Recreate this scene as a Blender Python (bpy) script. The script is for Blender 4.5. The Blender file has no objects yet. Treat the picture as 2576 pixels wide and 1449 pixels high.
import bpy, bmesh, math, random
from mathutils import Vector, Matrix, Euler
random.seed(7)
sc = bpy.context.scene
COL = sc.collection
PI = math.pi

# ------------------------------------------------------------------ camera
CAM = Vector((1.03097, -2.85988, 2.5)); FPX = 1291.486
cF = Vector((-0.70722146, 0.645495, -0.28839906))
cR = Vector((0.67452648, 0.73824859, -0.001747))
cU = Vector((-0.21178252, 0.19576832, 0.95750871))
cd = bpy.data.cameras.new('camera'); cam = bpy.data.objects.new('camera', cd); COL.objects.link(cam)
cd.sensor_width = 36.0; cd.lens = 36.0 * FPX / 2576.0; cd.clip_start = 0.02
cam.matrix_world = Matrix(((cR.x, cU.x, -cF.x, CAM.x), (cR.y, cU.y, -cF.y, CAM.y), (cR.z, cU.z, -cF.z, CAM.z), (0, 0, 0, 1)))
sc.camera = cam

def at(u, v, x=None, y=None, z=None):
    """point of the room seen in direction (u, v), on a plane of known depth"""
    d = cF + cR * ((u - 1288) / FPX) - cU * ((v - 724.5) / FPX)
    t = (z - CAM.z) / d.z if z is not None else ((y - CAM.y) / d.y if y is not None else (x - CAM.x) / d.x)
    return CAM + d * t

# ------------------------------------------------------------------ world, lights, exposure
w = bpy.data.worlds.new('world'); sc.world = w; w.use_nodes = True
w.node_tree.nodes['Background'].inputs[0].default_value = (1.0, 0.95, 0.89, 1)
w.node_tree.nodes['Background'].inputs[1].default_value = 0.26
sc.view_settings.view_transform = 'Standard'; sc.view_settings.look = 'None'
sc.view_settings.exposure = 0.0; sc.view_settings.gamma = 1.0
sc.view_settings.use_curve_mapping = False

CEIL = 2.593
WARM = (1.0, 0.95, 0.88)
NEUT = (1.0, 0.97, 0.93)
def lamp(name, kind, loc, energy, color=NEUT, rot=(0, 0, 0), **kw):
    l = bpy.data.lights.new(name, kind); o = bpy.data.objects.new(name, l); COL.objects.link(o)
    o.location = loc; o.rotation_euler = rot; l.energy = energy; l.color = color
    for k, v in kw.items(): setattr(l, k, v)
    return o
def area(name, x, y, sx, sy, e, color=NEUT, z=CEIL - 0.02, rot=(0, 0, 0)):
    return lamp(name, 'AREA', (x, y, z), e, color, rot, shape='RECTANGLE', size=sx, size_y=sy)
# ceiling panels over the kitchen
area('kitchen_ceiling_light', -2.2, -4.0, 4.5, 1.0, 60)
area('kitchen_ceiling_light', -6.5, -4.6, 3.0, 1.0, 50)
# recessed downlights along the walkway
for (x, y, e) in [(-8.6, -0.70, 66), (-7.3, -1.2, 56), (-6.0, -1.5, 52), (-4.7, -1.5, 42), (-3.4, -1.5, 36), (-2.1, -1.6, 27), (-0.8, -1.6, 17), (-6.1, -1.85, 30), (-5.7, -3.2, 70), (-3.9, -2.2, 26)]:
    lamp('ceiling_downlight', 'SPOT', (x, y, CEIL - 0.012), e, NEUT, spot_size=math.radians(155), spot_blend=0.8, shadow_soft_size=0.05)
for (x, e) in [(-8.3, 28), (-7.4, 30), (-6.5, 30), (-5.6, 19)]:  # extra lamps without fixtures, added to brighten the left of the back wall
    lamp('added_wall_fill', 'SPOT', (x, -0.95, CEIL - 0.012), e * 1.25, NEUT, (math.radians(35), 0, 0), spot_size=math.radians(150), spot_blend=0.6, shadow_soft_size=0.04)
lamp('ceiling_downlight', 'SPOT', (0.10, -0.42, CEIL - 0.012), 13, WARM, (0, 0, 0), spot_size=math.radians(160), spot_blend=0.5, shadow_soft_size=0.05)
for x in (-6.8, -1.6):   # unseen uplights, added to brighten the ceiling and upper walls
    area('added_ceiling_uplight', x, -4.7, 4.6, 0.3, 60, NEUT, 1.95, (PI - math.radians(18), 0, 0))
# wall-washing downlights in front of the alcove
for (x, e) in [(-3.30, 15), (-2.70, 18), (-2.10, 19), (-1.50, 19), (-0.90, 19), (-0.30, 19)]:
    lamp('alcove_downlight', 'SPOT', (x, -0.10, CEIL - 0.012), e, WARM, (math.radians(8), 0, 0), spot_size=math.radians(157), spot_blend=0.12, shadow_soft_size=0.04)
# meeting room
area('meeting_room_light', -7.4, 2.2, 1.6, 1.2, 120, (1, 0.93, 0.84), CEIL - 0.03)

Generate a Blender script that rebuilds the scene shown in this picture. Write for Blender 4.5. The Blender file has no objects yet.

══════

> Goal of the exercise: Return a word-for-word copy of the lines from the beginning of the listing to the line holding "PI = math.pi", both kept.

> Task output:
Recreate this scene as a Blender Python (bpy) script. The script is for Blender 4.5. The Blender file has no objects yet. Treat the picture as 2576 pixels wide and 1449 pixels high.
import bpy, bmesh, math, random
from mathutils import Vector, Matrix, Euler
random.seed(7)
sc = bpy.context.scene
COL = sc.collection
PI = math.pi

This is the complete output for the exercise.